The TV and radio news stations are all saying it was cancelled LAST YEAR because the organizers wanted to ban weapons carry, but a recent court case involving Atlanta Botanical Gardens' no-guns policy ruled that public land and publicly-owned facilities can only ban guns if they are LONG-TERM LEASED TO A PRIVATE ENTITY, and thus also responsible for property taxes, under a type of land possession called an "estate of years" rather than a "usefruct." A usefruct is a shorter-term lease with a bunch of rules and conditions on it that the landlord imposes upon the tenant, and that's the normal and common type of lease we see in the real world.

THEREFORE, it would appear that since Piedmont Park is public property, not private, and a private music and event promotion company only leases the right to use the park for one week each year (only 2% of the time in any fiscal year), there's NO WAY that private event promotion company could be said to hold an "estate of years" in the park. THEREFORE, there can be no private gun ban.

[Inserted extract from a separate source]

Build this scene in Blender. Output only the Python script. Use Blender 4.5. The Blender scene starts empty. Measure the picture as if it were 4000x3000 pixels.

What "IS" the current, 2023, weapons policy for Music Midtown? Specifically for people who are GWL holders or persons who are GWL-qualified and thus get the benefit of "constitutional carry" under recent changes in our laws?

Does anybody know if Music Midtown is following the law or are they sticking with an illegal policy that violates the rights of law-abiding armed citizens, and they figure they can get away with it because it's a Democrat city filled with the kind of people who don't really care about the law, or the Constitution, anyway; they'll do whatever they think is right in their own eyes?
 
REMINDER: This below is last year's news story, from 2022,
as reported in the New York Post:

Atlanta’s Music Midtown festival canceled — Georgia gun law blamed​

Months before the event, members of pro-gun groups had emailed and commented on the festival’s social media, reminding it that a 2019 Georgia Supreme Court ruling on Georgia’s “Guns Everywhere” law — established in 2014 and officially known as the “Safe Carry Protection Act” — allowed firearms on publicly-owned land, including Piedmont Park, among other areas. As such, the festival would not have a legal standing to enforce its own ban, according to Rolling Stone.